» **DIRECTIONS FOR THIS TASK**: Your task is to quote the listing below exactly, beginning with its first line and ending on the line bearing "nt.links.new(a.outputs[ao], b.inputs[bi])".

» **DATA EXTRACT**:
— START —

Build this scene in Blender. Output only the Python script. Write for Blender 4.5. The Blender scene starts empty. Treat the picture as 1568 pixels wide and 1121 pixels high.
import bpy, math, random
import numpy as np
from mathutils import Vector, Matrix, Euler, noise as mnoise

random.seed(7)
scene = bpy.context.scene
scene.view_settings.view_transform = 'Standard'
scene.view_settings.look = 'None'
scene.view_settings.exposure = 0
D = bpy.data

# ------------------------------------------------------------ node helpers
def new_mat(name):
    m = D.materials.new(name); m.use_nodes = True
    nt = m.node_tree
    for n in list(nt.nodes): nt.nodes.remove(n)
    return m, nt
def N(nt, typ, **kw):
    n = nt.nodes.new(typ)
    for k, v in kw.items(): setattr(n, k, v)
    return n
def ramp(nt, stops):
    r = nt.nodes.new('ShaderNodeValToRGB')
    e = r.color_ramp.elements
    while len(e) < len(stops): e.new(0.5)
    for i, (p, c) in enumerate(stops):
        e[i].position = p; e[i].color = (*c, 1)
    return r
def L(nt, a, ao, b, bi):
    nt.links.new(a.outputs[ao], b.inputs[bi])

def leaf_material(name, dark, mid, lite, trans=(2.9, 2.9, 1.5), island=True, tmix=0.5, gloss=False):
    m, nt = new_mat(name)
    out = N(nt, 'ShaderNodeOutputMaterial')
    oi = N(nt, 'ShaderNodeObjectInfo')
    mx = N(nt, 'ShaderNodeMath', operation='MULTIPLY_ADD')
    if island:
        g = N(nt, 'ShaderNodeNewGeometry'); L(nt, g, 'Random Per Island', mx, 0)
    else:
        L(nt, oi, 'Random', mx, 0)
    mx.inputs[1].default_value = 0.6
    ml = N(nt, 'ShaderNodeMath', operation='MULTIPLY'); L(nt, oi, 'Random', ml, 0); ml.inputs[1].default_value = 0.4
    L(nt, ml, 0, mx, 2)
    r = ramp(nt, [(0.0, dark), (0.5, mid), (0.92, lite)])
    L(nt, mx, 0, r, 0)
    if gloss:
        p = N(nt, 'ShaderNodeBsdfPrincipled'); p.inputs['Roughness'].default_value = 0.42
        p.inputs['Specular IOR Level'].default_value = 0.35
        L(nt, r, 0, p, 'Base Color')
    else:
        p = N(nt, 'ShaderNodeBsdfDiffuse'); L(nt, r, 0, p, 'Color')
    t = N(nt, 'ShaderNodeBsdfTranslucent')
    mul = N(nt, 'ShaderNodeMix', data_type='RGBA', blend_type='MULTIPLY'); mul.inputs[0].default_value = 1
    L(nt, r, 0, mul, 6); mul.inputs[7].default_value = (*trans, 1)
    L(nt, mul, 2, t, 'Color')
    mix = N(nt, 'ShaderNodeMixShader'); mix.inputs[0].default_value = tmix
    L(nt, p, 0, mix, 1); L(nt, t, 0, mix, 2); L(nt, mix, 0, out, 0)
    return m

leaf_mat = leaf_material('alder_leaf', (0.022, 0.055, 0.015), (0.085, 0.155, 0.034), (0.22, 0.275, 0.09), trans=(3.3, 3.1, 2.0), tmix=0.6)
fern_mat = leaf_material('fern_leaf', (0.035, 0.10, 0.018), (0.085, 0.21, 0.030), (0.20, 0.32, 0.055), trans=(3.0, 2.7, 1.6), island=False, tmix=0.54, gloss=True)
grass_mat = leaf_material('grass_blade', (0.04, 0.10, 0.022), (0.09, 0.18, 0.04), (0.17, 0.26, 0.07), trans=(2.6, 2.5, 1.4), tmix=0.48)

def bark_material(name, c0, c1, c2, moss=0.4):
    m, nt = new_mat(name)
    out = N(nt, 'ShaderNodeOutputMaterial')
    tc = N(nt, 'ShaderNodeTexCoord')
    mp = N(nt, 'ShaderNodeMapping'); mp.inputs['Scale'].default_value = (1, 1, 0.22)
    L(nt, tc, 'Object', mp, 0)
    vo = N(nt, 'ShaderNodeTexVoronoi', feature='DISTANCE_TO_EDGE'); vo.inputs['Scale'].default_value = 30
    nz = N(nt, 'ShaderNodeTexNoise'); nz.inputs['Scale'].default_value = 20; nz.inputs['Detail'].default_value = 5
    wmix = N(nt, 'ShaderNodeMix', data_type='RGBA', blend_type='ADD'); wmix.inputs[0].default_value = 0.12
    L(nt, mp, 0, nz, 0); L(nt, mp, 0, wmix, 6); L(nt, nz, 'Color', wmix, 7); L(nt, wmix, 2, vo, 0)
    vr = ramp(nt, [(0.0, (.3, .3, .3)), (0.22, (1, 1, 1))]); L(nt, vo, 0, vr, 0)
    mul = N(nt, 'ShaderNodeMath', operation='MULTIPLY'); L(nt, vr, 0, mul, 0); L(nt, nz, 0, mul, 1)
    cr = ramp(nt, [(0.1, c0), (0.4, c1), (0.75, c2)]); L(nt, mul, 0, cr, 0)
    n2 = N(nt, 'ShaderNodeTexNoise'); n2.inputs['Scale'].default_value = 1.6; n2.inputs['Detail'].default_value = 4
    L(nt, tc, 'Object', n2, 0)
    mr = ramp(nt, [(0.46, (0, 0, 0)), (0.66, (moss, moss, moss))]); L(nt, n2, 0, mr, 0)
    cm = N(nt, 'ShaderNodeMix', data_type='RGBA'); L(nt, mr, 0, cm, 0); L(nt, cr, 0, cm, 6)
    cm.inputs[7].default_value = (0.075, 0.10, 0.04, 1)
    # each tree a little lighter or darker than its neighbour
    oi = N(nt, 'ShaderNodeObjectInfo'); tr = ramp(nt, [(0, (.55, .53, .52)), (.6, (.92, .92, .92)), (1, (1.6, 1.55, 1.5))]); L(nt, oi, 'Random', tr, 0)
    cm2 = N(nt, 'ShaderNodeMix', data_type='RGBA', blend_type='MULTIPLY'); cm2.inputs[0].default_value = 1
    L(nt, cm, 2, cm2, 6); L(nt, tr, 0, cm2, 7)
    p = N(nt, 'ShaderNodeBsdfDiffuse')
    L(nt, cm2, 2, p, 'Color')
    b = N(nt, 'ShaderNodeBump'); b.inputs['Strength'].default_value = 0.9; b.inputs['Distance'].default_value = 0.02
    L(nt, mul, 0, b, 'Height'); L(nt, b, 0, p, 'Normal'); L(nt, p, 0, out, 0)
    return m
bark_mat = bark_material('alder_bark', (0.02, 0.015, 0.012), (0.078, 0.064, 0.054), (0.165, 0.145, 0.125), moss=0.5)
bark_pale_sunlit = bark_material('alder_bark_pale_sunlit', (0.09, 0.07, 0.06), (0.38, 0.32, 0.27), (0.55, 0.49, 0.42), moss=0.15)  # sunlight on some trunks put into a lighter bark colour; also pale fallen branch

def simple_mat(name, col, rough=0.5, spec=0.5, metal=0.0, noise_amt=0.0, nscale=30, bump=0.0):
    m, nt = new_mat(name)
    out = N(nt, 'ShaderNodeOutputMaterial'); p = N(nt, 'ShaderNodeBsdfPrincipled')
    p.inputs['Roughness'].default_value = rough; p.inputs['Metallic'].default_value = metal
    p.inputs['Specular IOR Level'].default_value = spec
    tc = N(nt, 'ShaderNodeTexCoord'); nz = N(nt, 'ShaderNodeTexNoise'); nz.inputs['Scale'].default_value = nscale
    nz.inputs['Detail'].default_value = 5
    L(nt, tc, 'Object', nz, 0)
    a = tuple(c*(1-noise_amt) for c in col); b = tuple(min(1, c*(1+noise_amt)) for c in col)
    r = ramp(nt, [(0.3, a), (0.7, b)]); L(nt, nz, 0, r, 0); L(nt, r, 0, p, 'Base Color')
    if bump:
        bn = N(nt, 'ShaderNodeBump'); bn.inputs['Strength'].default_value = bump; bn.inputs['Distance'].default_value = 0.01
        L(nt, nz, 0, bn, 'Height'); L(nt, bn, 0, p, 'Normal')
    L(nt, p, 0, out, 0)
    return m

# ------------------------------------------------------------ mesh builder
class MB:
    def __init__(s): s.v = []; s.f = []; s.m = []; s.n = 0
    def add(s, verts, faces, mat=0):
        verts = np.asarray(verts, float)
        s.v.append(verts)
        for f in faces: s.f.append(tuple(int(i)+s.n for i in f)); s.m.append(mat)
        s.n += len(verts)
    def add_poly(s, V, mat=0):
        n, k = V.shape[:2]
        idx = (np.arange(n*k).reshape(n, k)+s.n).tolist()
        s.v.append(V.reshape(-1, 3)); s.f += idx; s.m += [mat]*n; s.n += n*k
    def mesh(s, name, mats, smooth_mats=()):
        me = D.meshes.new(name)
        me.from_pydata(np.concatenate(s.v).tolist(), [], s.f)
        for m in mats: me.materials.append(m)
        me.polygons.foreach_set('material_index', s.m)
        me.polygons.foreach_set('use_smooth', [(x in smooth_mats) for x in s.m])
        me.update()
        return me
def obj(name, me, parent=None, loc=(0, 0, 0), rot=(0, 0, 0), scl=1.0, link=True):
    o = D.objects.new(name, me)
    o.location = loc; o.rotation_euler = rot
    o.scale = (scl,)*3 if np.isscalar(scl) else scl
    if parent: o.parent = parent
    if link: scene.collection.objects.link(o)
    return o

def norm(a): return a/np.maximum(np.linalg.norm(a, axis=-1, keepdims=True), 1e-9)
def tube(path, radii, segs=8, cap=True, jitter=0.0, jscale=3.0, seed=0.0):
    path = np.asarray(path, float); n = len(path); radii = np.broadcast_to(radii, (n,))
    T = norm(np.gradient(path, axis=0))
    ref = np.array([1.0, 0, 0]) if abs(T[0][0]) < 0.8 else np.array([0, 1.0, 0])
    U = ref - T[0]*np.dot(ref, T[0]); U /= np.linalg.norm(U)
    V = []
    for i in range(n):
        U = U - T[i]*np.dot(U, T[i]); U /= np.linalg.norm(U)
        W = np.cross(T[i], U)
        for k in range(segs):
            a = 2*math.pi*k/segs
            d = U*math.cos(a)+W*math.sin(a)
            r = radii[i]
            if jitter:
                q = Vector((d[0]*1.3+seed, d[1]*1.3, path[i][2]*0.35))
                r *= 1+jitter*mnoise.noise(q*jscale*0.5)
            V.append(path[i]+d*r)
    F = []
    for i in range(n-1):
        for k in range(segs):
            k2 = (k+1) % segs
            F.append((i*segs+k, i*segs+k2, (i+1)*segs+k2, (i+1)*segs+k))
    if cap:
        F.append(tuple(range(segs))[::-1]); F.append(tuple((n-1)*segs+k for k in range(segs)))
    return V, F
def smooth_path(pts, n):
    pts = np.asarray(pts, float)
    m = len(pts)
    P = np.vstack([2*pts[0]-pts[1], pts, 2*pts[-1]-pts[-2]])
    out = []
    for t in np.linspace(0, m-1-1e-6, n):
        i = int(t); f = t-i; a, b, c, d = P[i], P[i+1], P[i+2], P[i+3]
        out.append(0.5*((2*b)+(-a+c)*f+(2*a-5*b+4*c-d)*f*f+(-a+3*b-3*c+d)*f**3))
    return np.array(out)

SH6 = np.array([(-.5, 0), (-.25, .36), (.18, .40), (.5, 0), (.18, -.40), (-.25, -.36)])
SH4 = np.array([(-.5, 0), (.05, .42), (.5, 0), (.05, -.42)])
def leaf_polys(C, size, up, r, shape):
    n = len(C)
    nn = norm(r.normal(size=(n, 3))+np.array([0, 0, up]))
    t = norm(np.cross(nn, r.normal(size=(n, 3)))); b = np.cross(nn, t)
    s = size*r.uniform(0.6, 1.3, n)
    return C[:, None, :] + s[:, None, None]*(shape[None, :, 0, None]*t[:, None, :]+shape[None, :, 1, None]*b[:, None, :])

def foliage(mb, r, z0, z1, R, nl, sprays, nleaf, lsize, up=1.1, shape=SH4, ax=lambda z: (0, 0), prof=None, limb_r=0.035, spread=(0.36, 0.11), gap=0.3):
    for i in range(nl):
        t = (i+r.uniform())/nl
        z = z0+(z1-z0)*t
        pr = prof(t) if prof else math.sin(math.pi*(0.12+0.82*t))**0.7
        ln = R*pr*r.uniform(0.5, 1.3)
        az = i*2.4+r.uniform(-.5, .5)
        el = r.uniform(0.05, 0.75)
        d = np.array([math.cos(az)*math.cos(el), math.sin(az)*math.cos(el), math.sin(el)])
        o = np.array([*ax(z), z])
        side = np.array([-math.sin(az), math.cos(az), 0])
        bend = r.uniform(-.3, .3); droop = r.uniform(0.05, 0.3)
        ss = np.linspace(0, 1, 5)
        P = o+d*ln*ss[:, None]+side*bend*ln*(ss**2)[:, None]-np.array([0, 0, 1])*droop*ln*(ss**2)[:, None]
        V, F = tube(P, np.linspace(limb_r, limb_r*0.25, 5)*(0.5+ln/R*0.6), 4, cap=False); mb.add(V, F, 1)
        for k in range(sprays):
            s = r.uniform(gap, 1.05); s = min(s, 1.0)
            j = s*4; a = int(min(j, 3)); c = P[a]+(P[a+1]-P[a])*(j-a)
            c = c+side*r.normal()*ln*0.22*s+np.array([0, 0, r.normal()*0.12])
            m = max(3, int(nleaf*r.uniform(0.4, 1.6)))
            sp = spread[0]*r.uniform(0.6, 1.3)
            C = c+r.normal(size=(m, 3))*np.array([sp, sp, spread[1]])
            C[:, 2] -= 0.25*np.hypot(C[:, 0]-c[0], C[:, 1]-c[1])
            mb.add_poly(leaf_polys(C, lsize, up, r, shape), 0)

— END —

» **RESULT OF THE TASK**:
Build this scene in Blender. Output only the Python script. Write for Blender 4.5. The Blender scene starts empty. Treat the picture as 1568 pixels wide and 1121 pixels high.
import bpy, math, random
import numpy as np
from mathutils import Vector, Matrix, Euler, noise as mnoise

random.seed(7)
scene = bpy.context.scene
scene.view_settings.view_transform = 'Standard'
scene.view_settings.look = 'None'
scene.view_settings.exposure = 0
D = bpy.data

# ------------------------------------------------------------ node helpers
def new_mat(name):
    m = D.materials.new(name); m.use_nodes = True
    nt = m.node_tree
    for n in list(nt.nodes): nt.nodes.remove(n)
    return m, nt
def N(nt, typ, **kw):
    n = nt.nodes.new(typ)
    for k, v in kw.items(): setattr(n, k, v)
    return n
def ramp(nt, stops):
    r = nt.nodes.new('ShaderNodeValToRGB')
    e = r.color_ramp.elements
    while len(e) < len(stops): e.new(0.5)
    for i, (p, c) in enumerate(stops):
        e[i].position = p; e[i].color = (*c, 1)
    return r
def L(nt, a, ao, b, bi):
    nt.links.new(a.outputs[ao], b.inputs[bi])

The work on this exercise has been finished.